La vorágine informativa nos asedia, impele a vivir demasiado atentos al titular, al dato que solo representa la espuma de los hechos, que definiera Fernand Braudel al referirse a los acontecimientos puntuales en su análisis del tiempo histórico. Es aterrador pensar que la anécdota y la visión coyuntural puedan decidir el resultado de unas elecciones, condicionar decisiones de alcance político o el devenir de la humanidad.
Con cualquier quimera llenamos páginas y páginas de periódico, horas y horas de radio y televisión. Es el triunfo del embuste presente en graves tertulias radiofónicas o en sesudas columnas periodísticas. No sé si será la inercia política la que nos lleva a polemizar sobre cualquier tontería o las urgencias impuestas por los medios de comunicación para rellenar espacios y tiempo, o quizá que la complejidad del ser humano, instalada cómodamente en la superficialidad, deriva a ello. Lo cierto es que se generan polémicas con sandeces y se rebuscan temas que no son más que insulsas simplezas.
La sociedad, arrastrada por una manipulación inducida desde poderes políticos u oligarquías mediáticas. La opinión se ha convertido en un mercadeo tan variable que un acontecimiento irrelevante puede cambiar el signo político de un país. La tendencia de las encuestas pueden verse modificada a poco que acontezcan sucesos potenciados interesadamente, generando un estado de opinión absolutamente manipulable, y demostrando la falta de criterio en el que incurren los ciudadanos, moldeados por la voracidad de unos agentes mediáticos abalanzados sobre las desguarnecidas mentes humanas.

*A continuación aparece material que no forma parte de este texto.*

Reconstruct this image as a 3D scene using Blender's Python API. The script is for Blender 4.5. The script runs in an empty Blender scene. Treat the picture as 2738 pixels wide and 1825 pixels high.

El triunfo de lo efímero. La posmodernidad que solo vive del presente, donde el futuro ya no cuenta. El hoy y el ahora. Lo coyuntural, la mejor prueba de una sociedad marcada por valores tremendamente perecederos. Así, unas voces anuncian que los depósitos de los bancos corren peligro, y la histeria se desencadena.
La frívola voluptuosidad del discurso en la modernidad tardía de la sociedad del cansancio a que alude Byung-Chul Han, en la que encontramos al individuo exhausto, con el ego desvirtuado, víctima y verdugo de sí mismo, mientras que su libertad no es más que una condena de ‘autoexplotación’ continua.